5. Data-driven Decision-Making with Analytics
One of the reasons why OKR has gained increasing popularity in recent years is that they allow focussing on measurable data for measuring progress and adjusting activities. OKR software takes this to the next level with continuous reporting and analytics capabilities. Having the whole OKR process in a dedicated platform provides unique insights for OKR coaches and leadership. It is the basis to continuously improve and adapt, especially in complex organizational structures with a high number of practitioners. During the drafting phase, it can be evaluated if there are too many binary Key Results, too much KPI focus or milestones. The level of alignment, the number and type of team Objectives contributing to the organizational Objectives are visible at one glance as well.
During the cycle, software constantly analyzes all the relevant data on the platform as well as integrated tools and provides a holistic view of all team activities. Engagement level, Check-in behavior, and goal progress ensure smooth execution and allow for ongoing course-correction. After the cycle, the relevant information can be compared to previous cycles to determine further improvement opportunities.
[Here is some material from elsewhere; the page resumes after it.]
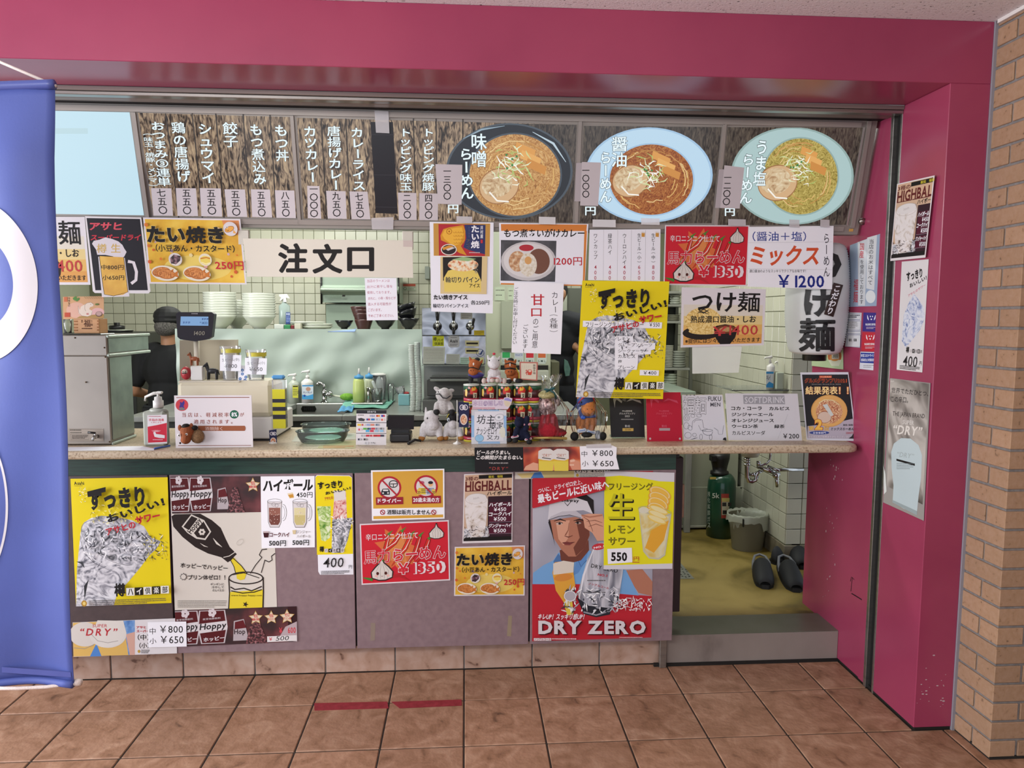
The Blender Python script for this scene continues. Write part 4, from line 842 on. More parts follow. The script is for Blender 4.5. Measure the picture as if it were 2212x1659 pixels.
# cartoon pouring poster
s = A('poster', 'cream poster with a hand drawn black bottle pouring yellow beer', 'poster', PP); s.sheet([(968, 400), (1672, 400), (1782, 790), (1797, 1268), (1002, 1293)], 'C9C3BA')
INK = '241A18'
s.poly([(975, 560), (1000, 545), (1200, 540), (1290, 590), (1360, 650), (1400, 740), (1430, 800), (1485, 855), (1415, 920), (1365, 880), (1260, 850), (1160, 800), (1060, 720), (990, 640)], INK); s.poly([(1395, 850), (1440, 830), (1480, 855), (1440, 905), (1420, 915), (1380, 890)], INK); s.line([(1380, 880), (1425, 870), (1470, 840)], 6, 'C9C3BA')
s.poly([(1055, 640), (1130, 545), (1230, 590), (1285, 680), (1240, 745), (1170, 735), (1100, 690)], 'C9C3BA'); s.poly([(1068, 642), (1132, 557), (1180, 578), (1110, 668)], INK); s.poly([(1150, 690), (1225, 600), (1272, 682), (1235, 732), (1175, 722)], INK)
s.t('Hoppy', (1092, 608, 1228, 668), INK, .02, rot=52)
for j in range(6): s.ell2(1213+17*math.cos(j*1.047), 682+17*math.sin(j*1.047), 10, 10, 'C9C3BA', n=10)
s.line([(1300, 730), (1330, 770), (1370, 800)], [2, 16, 2], 'C9C3BA'); s.line([(1200, 770), (1230, 790), (1260, 800)], [2, 8, 2], 'C9C3BA')
s.poly([(1438, 905), (1462, 880), (1520, 950), (1560, 1005), (1545, 1050), (1510, 1058), (1485, 1045), (1480, 1000)], 'D3BF2E'); s.line([(1455, 885), (1520, 945), (1565, 1005)], 6, INK); s.line([(1438, 905), (1462, 950), (1478, 1010)], 6, INK)
s.poly([(1425, 1150), (1690, 1130), (1685, 1275), (1425, 1282)], 'D3BF2E'); s.ring(1555, 1040, 132, 46, 9, INK); s.line([(1422, 1045), (1428, 1160), (1422, 1280)], 9, INK); s.line([(1690, 1035), (1692, 1150), (1688, 1275)], 10, INK); s.line([(1435, 1110), (1470, 1130), (1540, 1120), (1600, 1140), (1680, 1105)], 9, INK); s.line([(1440, 1140), (1530, 1158), (1620, 1150), (1680, 1130)], 8, INK); s.line([(1450, 1015), (1540, 1000), (1660, 1040)], 6, INK)
s.line([(1590, 1005), (1630, 940), (1680, 880)], 6, INK); s.line([(1675, 1000), (1690, 950), (1702, 905)], 6, INK); s.line([(1680, 880), (1660, 860), (1680, 820), (1720, 815)], 7, INK); s.line([(1700, 900), (1735, 915), (1760, 900), (1755, 870), (1783, 848)], 7, INK)
s.star(1553, 1245, 24, INK, 5, .4, 20); s.t('www.hoppy-happy.com', (1440, 1168, 1680, 1186), INK, .0)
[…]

Transform OKRs into the strategic operating system
OKR software is not just managing goals and documenting activities. It elevates OKR to the medium of constantly improving every aspect of your organization. It allows to collate all external factors, internal capabilities, and strategic priorities into one place to embed analytics and reporting into the daily work next to planning and execution. This enables organizations to anticipate and react to changing trends and requirements quickly to stay competitive and innovate faster.